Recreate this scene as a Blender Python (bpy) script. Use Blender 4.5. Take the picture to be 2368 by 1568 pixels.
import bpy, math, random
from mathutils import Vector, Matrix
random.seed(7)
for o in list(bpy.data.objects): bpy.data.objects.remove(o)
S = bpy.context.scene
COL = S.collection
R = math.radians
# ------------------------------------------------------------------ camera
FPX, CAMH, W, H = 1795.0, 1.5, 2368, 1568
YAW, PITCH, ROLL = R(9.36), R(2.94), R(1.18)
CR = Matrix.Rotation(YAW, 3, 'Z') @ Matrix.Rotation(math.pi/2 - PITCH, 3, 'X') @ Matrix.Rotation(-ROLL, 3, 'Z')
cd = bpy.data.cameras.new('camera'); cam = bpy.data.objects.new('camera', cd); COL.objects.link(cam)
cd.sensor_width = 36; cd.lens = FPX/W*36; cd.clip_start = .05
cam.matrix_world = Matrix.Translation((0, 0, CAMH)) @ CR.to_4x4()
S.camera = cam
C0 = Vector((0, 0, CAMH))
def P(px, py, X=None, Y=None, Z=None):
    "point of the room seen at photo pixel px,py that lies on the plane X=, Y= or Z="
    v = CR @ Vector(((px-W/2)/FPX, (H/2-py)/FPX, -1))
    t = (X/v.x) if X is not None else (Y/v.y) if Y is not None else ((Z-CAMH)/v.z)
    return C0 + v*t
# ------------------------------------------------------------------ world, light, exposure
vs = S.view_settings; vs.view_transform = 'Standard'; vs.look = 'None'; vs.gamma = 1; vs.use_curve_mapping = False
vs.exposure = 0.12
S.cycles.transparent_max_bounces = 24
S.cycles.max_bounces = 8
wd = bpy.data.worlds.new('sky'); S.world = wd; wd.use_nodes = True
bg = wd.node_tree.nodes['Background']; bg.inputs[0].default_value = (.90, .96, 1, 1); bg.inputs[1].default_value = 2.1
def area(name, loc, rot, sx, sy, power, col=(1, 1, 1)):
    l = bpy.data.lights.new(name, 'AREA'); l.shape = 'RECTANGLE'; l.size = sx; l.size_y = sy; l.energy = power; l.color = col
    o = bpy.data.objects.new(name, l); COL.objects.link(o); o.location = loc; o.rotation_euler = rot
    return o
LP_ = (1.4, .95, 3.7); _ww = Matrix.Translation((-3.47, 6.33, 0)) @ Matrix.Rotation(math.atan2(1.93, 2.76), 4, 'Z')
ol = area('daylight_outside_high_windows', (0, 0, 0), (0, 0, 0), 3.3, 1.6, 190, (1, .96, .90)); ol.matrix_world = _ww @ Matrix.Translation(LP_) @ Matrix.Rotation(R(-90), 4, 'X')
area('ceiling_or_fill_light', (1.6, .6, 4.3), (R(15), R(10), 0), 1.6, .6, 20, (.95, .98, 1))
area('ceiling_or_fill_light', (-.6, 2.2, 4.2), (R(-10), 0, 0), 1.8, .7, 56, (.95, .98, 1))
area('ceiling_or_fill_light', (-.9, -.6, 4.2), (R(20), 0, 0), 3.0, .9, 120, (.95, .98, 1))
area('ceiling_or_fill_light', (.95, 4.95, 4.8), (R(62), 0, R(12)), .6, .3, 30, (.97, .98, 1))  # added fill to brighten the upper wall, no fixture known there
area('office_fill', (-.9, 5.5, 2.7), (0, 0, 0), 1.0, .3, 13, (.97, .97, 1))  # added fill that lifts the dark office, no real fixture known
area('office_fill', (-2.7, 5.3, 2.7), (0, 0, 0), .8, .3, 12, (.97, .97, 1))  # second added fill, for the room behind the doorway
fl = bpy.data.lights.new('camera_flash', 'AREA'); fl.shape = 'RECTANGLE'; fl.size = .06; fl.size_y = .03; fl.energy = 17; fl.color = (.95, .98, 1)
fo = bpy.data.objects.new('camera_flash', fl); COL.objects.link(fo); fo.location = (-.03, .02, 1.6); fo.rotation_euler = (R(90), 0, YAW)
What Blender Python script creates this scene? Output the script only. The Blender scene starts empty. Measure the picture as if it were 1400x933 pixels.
——
▸ Request: In the records above, how many lines include "this"? Give that number and nothing more.

▸ Answer to the task: 2